START Data rows

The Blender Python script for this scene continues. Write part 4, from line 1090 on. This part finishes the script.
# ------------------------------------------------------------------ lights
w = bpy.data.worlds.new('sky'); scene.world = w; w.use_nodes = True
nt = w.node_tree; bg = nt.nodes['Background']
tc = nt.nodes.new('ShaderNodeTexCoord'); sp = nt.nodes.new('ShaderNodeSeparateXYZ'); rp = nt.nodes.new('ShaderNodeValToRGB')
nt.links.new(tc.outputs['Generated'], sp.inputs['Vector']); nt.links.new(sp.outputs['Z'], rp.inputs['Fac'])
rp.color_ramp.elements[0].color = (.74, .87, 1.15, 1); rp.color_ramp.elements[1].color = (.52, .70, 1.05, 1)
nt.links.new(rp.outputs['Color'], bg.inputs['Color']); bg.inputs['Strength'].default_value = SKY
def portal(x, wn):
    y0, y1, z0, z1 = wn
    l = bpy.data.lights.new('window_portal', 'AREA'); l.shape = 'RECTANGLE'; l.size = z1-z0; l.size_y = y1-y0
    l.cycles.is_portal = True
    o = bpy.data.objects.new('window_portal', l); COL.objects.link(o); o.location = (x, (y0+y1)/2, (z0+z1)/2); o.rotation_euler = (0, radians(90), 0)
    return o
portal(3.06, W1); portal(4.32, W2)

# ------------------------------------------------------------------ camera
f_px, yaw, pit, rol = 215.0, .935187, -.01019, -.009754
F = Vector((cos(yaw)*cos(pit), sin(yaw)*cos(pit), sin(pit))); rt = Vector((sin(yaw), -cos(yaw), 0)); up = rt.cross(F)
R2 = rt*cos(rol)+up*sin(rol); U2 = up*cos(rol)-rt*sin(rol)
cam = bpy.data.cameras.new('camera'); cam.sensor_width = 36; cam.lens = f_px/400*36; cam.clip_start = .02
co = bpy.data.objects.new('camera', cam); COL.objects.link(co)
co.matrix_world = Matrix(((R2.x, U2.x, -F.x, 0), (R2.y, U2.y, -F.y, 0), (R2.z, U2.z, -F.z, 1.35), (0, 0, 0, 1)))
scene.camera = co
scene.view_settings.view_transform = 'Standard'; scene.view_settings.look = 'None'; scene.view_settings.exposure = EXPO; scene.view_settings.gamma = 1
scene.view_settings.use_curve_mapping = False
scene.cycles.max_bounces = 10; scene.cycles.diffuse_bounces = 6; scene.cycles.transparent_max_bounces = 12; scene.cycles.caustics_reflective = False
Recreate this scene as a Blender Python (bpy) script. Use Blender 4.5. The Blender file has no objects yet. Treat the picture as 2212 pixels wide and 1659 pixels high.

END Data rows

■ Exercise task:
Return every line exactly.

■ Answer for the task:
The Blender Python script for this scene continues. Write part 4, from line 1090 on. This part finishes the script.
# ------------------------------------------------------------------ lights
w = bpy.data.worlds.new('sky'); scene.world = w; w.use_nodes = True
nt = w.node_tree; bg = nt.nodes['Background']
tc = nt.nodes.new('ShaderNodeTexCoord'); sp = nt.nodes.new('ShaderNodeSeparateXYZ'); rp = nt.nodes.new('ShaderNodeValToRGB')
nt.links.new(tc.outputs['Generated'], sp.inputs['Vector']); nt.links.new(sp.outputs['Z'], rp.inputs['Fac'])
rp.color_ramp.elements[0].color = (.74, .87, 1.15, 1); rp.color_ramp.elements[1].color = (.52, .70, 1.05, 1)
nt.links.new(rp.outputs['Color'], bg.inputs['Color']); bg.inputs['Strength'].default_value = SKY
def portal(x, wn):
    y0, y1, z0, z1 = wn
    l = bpy.data.lights.new('window_portal', 'AREA'); l.shape = 'RECTANGLE'; l.size = z1-z0; l.size_y = y1-y0
    l.cycles.is_portal = True
    o = bpy.data.objects.new('window_portal', l); COL.objects.link(o); o.location = (x, (y0+y1)/2, (z0+z1)/2); o.rotation_euler = (0, radians(90), 0)
    return o
portal(3.06, W1); portal(4.32, W2)

# ------------------------------------------------------------------ camera
f_px, yaw, pit, rol = 215.0, .935187, -.01019, -.009754
F = Vector((cos(yaw)*cos(pit), sin(yaw)*cos(pit), sin(pit))); rt = Vector((sin(yaw), -cos(yaw), 0)); up = rt.cross(F)
R2 = rt*cos(rol)+up*sin(rol); U2 = up*cos(rol)-rt*sin(rol)
cam = bpy.data.cameras.new('camera'); cam.sensor_width = 36; cam.lens = f_px/400*36; cam.clip_start = .02
co = bpy.data.objects.new('camera', cam); COL.objects.link(co)
co.matrix_world = Matrix(((R2.x, U2.x, -F.x, 0), (R2.y, U2.y, -F.y, 0), (R2.z, U2.z, -F.z, 1.35), (0, 0, 0, 1)))
scene.camera = co
scene.view_settings.view_transform = 'Standard'; scene.view_settings.look = 'None'; scene.view_settings.exposure = EXPO; scene.view_settings.gamma = 1
scene.view_settings.use_curve_mapping = False
scene.cycles.max_bounces = 10; scene.cycles.diffuse_bounces = 6; scene.cycles.transparent_max_bounces = 12; scene.cycles.caustics_reflective = False
Recreate this scene as a Blender Python (bpy) script. Use Blender 4.5. The Blender file has no objects yet. Treat the picture as 2212 pixels wide and 1659 pixels high.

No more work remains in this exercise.